> Exactly. The thing is trivial to read and understand 
Trivial, eh? Heh heh, well so trivial that you then present a null versus
empty case... and dismiss it because it's probably "less common". ;-)

> May I introduce you to "intelligent" views: they tell you 
> when they were  fed invalid data. 
The view isn't doing it... the Velocity Engine is making the call. That's my
concern.

> message (usually). I think if you had this problem, of the silently 
> vanishing lists that don't even appear as empty lists because HTML 
Hold on a bit, mate. I run into this all the time... I just solve it
differently. 

> It's OK with tables, where you've got the header row even with 0 
> results. But it's still much nicer to avoid writing out all the code, 
> several times, in every single template.
Hmm... not sure of your point there, friend.

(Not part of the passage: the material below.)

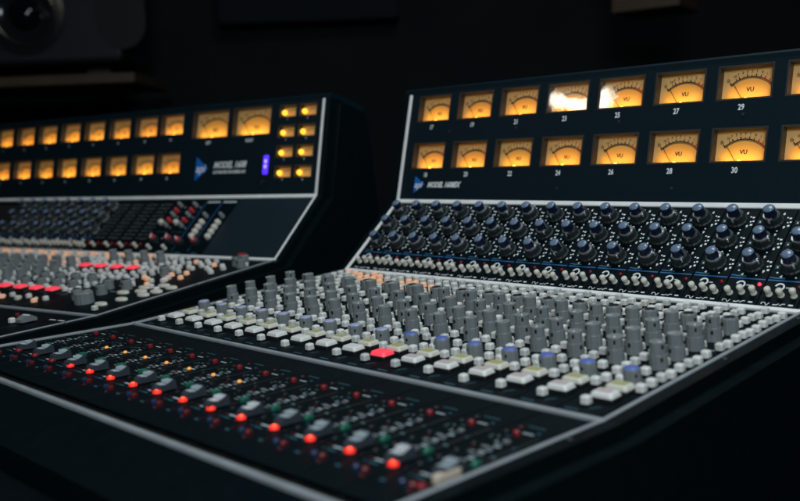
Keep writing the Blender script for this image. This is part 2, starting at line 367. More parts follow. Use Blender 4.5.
# ---- strips (panel meshes shared) -----------------------------------------------------------
def eq_strip_mesh(kind='knobs'):
    b = MB(); b.box((.5, L4 / 2, -.03), (.975, L4 - .24, .04), 'panel', .01)
    z0, z1 = .0105, .014; rnd = random.Random(3)
    def dash(x, y, w_, h_, m): b.box((x, y, z0), (w_, h_, z1 - z0), m)
    if kind == 'knobs':
        for s in (3.03, 2.24, 1.43):
            for k in range(11):
                a = math.radians(-60 + 300 * k / 10 + 0)
                x, y = .5 + .36 * math.sin(a + math.pi), s + .36 * math.cos(a + math.pi) * -1
                x = .5 + .37 * math.cos(math.radians(240 - 30 * k)); y = s + .37 * math.sin(math.radians(240 - 30 * k))
                if k % 3 == 0: b.text(rnd.choice(['2', '4', '6', '9']), .13, (x, y), 'printw', 0, .03, z1)
                else: b.lathe((x, y, z0), [(.026, 0), (.024, z1 - z0)], 'printw', 8)
            dash(.12, s + .05, .12, .028, 'printteal'); dash(.13, s - .04, .10, .024, 'printteal')
            dash(.90, s + .16, .06, .05, 'printw'); dash(.94, s + .02, .05, .05, 'printw'); dash(.92, s - .12, .06, .06, 'printw')
            dash(.10, s - .36, .12, .03, 'printblue')
        for x in (.18, .30, .42): dash(x, L4 - .30, .10, .05, 'printteal')
        dash(.5, .98, .93, .035, 'printblue'); dash(.30, 1.06, .28, .04, 'printteal')
        # shelf / peak curve symbols under the switches
        zz = (z0, z1)
        b.bar((.12, .18), (.12, .24), .018, *zz, 'printw'); b.bar((.12, .24), (.20, .24), .018, *zz, 'printw'); b.bar((.20, .24), (.25, .15), .018, *zz, 'printw'); b.bar((.25, .15), (.31, .24), .018, *zz, 'printw')
        b.bar((.40, .19), (.50, .19), .022, *zz, 'printw'); b.bar((.50, .19), (.55, .23), .02, *zz, 'printw'); b.bar((.57, .17), (.64, .23), .02, *zz, 'printw'); b.bar((.64, .23), (.70, .23), .02, *zz, 'printw')
        dash(.84, .21, .11, .045, 'printw'); dash(.60, .76, .10, .035, 'print')
    elif kind == 'sliders':
        for i in range(10):
            for k in range(6): dash(.14 + .13 * k, 1.0 + i * .24, .05, .025, 'print')
            b.bar((.1, .98 + i * .24), (.9, .98 + i * .24), .012, z0, z1, 'gap')
            b.box((.14 + .11 * (i % 4) + .2, 1.04 + i * .24, .0105), (.07, .10, .09), 'black', .02)
    elif kind == 'dynamics':
        for s in (3.0, 2.35, 1.7, 1.05):
            dash(.5, s - .26, .7, .02, 'printteal'); dash(.85, s, .06, .06, 'print')
    elif kind == 'monitor':
        dash(.5, 3.32, .8, .09, 'print'); b.bar((.04, .3), (.04, 3.3), .03, z0, z1, 'printblue'); dash(.5, .22, .35, .05, 'printteal')
    return b.mesh('module_plate')
EQM = {k: eq_strip_mesh(k) for k in ('knobs', 'sliders', 'dynamics', 'monitor')}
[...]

But it does bring up another use case that this swank new #foreach/#else
doesn't handle.

Tables.

#if ($SHOW_RESULTS)
<TABLE>
 #foreach ($thingy in $results) 
   $thingy
 #end
</TABLE>

#else
No soup for you!
#end


Point is -- you need to put in the magic "do results exist" test outside the
foreach... so your #else won't help you here, and you'll end up with dual
logic anyway. <grin>


> Only if you believe that every single VTL user should 
> re-invent the same  wheel on every project - when it's a wheel that
>   - we all want the same algorithm for

I agree we shouldn't invent the same things... but the trick is that we all
must have the same, exact, identical wheel.